Individual or Corporate General Partner

Annual Gifts

A Family Limited Partnership can be the cornerstone of a family gifting program under which partnership interests are transferred to the senior family member's spouse, children, grandchildren or trusts for their benefit.

Every U.S. resident is permitted to gift up to $13,000 annually to any donee. Spouses may do the same, thereby increasing the annual exclusion to $26,000 per year per donee. This annual exclusion can be leveraged by claiming discounts on the value of the limited partnership interest gifted because of minority interest and lack of marketability discounts at the time of gift. These discounts are allowed due to the lack of control and restrictions of transfer normally associated with limited partnership interests in the FLP. This leveraging can play an important role in a senior family member's estate planning, particularly when the tax savings on any future appreciation of gifted property is considered.

Estate Tax Benefits

The same discounts used to reduce the value of gifts made during life also apply to reduce the estate tax value of transfers of FLP interests at death. The estate tax savings for claiming lack of marketability and minority interest discounts can be substantial. The percentages allowed for these discounts vary from situation to situation.

Creditor Protection

The general partner of a limited partnership bears total personal liability for debts of the FLP, to the extent that partnership assets are insufficient to pay partnership debts.
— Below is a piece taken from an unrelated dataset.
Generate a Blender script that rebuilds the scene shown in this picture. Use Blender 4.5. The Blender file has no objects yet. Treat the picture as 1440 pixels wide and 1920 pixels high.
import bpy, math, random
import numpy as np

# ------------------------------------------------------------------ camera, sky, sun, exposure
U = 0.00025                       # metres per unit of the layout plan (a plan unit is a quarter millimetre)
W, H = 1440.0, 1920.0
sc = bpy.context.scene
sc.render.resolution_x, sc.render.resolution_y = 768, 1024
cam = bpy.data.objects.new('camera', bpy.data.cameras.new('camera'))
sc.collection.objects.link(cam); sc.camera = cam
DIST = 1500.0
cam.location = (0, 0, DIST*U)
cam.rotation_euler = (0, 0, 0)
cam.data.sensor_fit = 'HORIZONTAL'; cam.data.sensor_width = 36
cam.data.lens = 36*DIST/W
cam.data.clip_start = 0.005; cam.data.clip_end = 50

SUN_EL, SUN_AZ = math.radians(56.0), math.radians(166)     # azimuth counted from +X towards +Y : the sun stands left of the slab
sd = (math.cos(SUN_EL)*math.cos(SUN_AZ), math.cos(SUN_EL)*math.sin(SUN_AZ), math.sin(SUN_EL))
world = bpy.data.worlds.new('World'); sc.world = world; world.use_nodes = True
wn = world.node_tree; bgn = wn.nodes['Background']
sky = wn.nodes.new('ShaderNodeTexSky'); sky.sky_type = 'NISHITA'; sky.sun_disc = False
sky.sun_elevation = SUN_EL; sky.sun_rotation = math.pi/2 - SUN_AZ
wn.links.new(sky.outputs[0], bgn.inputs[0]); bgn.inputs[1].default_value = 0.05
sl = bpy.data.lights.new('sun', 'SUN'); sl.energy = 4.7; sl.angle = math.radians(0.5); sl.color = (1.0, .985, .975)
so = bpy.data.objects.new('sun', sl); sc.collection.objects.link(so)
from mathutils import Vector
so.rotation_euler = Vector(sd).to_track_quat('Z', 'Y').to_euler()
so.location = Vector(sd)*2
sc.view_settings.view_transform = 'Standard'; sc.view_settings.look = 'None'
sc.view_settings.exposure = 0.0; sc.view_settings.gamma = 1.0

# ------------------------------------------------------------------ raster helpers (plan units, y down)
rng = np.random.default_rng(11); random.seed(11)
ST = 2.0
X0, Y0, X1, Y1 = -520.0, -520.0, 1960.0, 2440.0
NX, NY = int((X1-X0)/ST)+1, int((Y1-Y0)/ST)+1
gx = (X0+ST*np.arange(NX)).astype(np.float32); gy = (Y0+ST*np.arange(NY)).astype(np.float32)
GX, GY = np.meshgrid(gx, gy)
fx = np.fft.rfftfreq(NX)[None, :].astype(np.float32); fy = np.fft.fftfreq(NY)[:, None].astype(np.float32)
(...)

The general partner can avoid personal liability by using a corporation (for example, a Subchapter S corporation) to hold the general partner interest.
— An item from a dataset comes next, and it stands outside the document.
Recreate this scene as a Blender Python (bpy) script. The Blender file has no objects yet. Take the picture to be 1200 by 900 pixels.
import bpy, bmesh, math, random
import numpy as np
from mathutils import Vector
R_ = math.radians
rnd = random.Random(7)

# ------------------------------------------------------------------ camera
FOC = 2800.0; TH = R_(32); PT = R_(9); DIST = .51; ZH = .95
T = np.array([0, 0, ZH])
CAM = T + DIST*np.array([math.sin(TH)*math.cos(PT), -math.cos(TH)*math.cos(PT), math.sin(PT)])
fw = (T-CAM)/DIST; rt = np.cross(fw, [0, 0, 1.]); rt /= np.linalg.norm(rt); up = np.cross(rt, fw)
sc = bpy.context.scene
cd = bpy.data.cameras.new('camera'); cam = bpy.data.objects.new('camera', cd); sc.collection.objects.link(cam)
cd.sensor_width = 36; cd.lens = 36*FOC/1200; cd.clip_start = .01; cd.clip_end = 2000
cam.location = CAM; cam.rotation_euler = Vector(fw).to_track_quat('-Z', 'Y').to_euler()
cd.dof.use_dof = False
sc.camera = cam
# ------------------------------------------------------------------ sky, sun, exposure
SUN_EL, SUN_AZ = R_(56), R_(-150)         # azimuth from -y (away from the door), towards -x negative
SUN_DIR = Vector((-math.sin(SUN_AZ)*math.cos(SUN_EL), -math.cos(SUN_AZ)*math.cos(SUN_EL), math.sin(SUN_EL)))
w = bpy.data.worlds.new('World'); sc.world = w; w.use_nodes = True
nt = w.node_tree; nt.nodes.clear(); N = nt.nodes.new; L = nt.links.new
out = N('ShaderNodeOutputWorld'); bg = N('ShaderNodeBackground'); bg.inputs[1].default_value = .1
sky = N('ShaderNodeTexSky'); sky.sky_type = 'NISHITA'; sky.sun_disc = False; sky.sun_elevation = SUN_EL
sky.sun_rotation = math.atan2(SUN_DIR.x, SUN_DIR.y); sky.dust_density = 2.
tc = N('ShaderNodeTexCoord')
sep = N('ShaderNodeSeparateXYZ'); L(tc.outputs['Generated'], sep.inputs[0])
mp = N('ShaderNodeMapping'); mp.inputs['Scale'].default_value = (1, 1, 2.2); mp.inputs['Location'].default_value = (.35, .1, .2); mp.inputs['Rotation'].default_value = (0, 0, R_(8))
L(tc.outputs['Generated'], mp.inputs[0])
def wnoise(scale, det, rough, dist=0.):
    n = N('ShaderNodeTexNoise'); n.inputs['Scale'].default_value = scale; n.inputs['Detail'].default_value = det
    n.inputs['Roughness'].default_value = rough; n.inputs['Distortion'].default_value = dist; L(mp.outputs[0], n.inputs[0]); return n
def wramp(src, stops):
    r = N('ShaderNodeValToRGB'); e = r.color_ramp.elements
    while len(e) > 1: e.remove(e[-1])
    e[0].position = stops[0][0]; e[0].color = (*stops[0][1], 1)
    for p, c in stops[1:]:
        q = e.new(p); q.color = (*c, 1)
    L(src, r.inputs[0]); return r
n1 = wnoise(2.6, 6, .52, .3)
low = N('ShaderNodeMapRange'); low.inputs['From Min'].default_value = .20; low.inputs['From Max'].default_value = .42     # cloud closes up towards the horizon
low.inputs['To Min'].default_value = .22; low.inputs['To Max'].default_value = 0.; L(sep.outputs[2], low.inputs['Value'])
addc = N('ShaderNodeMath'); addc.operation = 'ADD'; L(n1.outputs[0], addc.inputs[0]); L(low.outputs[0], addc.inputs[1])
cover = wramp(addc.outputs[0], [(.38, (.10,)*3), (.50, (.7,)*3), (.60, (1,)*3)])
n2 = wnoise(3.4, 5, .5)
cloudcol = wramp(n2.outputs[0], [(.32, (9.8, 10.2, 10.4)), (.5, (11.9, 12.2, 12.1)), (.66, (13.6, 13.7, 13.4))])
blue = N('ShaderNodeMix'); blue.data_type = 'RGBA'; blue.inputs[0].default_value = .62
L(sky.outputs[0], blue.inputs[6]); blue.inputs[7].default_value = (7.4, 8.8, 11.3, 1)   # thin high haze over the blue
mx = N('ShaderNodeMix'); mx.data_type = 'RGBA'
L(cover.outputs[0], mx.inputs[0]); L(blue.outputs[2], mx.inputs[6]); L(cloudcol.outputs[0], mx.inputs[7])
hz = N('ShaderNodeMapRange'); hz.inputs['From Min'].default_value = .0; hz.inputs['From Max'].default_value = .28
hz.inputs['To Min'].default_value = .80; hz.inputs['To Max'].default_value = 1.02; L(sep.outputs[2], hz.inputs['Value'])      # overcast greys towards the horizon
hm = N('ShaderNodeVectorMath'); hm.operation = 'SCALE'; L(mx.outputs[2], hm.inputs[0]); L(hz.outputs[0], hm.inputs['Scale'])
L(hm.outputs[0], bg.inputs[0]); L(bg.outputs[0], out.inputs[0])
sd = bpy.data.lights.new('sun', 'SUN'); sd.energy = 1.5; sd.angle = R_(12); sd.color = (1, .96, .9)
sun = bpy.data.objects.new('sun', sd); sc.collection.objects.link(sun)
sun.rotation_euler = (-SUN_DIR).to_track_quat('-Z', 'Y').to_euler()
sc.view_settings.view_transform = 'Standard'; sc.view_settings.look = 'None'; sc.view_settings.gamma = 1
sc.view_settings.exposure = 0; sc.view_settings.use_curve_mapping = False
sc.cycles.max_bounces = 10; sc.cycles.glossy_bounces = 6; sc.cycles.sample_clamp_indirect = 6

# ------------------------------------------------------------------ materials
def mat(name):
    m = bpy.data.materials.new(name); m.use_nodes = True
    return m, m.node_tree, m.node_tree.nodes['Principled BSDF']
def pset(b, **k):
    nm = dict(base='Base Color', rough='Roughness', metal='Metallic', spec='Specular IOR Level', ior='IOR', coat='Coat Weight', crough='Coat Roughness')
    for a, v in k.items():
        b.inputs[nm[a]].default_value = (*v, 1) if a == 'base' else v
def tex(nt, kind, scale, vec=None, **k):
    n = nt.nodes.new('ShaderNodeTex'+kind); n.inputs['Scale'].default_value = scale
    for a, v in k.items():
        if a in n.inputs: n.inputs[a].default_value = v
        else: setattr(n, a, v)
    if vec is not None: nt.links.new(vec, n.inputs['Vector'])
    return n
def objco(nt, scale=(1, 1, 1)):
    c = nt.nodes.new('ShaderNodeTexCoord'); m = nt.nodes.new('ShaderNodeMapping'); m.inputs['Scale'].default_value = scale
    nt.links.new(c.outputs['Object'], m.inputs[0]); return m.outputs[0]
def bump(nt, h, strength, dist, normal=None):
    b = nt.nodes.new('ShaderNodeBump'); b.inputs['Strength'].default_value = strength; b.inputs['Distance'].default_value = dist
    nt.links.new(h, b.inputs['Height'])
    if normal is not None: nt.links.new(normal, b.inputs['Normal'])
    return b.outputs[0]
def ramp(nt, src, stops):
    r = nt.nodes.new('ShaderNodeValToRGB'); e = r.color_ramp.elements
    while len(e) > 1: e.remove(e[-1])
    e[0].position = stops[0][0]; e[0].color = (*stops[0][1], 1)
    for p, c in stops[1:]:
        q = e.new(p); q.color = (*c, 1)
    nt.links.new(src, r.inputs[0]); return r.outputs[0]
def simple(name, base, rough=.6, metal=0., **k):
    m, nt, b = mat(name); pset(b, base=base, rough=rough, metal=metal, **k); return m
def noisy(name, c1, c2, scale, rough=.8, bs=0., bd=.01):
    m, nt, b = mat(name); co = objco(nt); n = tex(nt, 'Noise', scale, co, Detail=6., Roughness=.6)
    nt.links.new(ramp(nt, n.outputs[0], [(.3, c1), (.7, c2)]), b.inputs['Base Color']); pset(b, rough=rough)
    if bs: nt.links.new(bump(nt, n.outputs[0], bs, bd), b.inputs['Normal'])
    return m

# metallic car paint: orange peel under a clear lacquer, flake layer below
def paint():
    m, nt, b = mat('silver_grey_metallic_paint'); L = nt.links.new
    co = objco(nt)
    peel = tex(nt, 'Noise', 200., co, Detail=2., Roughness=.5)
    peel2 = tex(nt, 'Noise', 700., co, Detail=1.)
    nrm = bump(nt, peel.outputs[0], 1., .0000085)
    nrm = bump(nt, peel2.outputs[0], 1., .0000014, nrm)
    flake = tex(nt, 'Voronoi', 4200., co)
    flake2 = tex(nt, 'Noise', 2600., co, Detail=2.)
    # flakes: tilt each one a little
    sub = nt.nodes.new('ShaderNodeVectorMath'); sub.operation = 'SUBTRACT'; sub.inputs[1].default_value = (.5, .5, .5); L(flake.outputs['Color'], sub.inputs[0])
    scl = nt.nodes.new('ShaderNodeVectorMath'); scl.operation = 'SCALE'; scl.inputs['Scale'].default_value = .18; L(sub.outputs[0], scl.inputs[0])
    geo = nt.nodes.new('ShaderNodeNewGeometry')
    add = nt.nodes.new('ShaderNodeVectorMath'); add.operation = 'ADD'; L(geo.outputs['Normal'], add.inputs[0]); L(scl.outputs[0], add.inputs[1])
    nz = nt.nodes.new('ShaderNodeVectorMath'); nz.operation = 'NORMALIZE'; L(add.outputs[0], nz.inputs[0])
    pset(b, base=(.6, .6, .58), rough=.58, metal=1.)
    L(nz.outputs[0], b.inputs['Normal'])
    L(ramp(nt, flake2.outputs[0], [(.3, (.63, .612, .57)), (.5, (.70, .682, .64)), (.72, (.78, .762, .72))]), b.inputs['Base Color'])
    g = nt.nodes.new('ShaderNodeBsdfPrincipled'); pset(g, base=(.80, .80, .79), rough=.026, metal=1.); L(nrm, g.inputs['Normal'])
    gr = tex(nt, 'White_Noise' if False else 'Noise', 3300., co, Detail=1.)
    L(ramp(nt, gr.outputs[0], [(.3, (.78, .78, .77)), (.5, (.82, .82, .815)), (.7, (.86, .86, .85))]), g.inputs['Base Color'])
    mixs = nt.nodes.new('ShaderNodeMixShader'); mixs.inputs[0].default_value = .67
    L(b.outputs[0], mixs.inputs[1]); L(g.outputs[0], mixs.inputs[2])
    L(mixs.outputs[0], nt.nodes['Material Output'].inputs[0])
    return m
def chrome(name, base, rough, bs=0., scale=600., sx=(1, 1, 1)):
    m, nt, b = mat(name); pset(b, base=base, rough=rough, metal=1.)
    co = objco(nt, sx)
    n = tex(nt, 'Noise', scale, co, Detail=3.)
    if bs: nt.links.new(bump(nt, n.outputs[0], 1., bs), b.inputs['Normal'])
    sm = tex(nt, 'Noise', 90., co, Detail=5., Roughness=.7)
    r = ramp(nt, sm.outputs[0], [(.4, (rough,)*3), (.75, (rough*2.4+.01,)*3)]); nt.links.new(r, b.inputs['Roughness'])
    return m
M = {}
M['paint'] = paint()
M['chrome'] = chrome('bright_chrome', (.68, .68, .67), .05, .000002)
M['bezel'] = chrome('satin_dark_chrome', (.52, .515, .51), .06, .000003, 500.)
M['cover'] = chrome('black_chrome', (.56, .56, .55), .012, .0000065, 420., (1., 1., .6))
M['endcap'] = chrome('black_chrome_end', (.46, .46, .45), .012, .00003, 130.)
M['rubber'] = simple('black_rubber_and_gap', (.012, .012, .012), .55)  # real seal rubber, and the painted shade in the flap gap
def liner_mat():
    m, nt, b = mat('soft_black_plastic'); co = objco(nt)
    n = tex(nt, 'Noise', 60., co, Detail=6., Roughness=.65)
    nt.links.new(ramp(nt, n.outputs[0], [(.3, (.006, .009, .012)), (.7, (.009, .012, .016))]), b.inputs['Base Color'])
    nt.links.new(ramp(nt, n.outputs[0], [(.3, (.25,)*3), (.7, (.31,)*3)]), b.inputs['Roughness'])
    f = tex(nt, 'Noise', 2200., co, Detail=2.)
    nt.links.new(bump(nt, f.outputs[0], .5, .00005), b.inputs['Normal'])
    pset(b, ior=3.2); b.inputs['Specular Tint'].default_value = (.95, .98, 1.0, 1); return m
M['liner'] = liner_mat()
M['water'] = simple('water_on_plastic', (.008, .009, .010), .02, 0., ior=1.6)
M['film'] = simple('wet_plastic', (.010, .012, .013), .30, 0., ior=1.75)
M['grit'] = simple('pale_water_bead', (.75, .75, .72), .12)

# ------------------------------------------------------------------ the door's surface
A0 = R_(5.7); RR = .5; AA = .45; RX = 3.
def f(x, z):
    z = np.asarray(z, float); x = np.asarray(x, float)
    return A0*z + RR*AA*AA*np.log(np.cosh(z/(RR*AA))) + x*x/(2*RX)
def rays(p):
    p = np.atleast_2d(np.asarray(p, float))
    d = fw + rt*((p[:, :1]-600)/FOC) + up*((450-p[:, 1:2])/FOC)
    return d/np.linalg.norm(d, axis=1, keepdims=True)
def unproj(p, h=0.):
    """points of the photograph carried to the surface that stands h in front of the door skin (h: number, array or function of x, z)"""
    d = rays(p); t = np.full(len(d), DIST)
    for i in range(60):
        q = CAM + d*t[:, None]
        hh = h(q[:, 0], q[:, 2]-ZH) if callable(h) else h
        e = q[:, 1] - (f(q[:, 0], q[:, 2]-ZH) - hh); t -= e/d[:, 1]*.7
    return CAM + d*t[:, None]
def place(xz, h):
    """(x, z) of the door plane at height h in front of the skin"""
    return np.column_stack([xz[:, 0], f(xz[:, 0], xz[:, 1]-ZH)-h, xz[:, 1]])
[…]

While creditors can reach the personal assets of the general partner, a limited partner, by contrast, bears no liability for debts of the FLP beyond the limited partner's interest in the partnership. Generally, the only right a creditor can obtain against a limited partner is a "charging order" against the limited partnership interest, allowing the creditor to receive the limited partner's share of partner income, if any. A charging order is not always beneficial to a creditor, since the creditor receives a form K-1 from the partnership requiring the creditor to report as taxable income the limited partner-debtor's share of partnership profits, whether distributed or not.


FLPs provide creditor protection and gift-giving opportunities while also reducing transfer taxes. This estate planning vehicle is rapidly gaining popularity and should be examined in any substantial estate plan.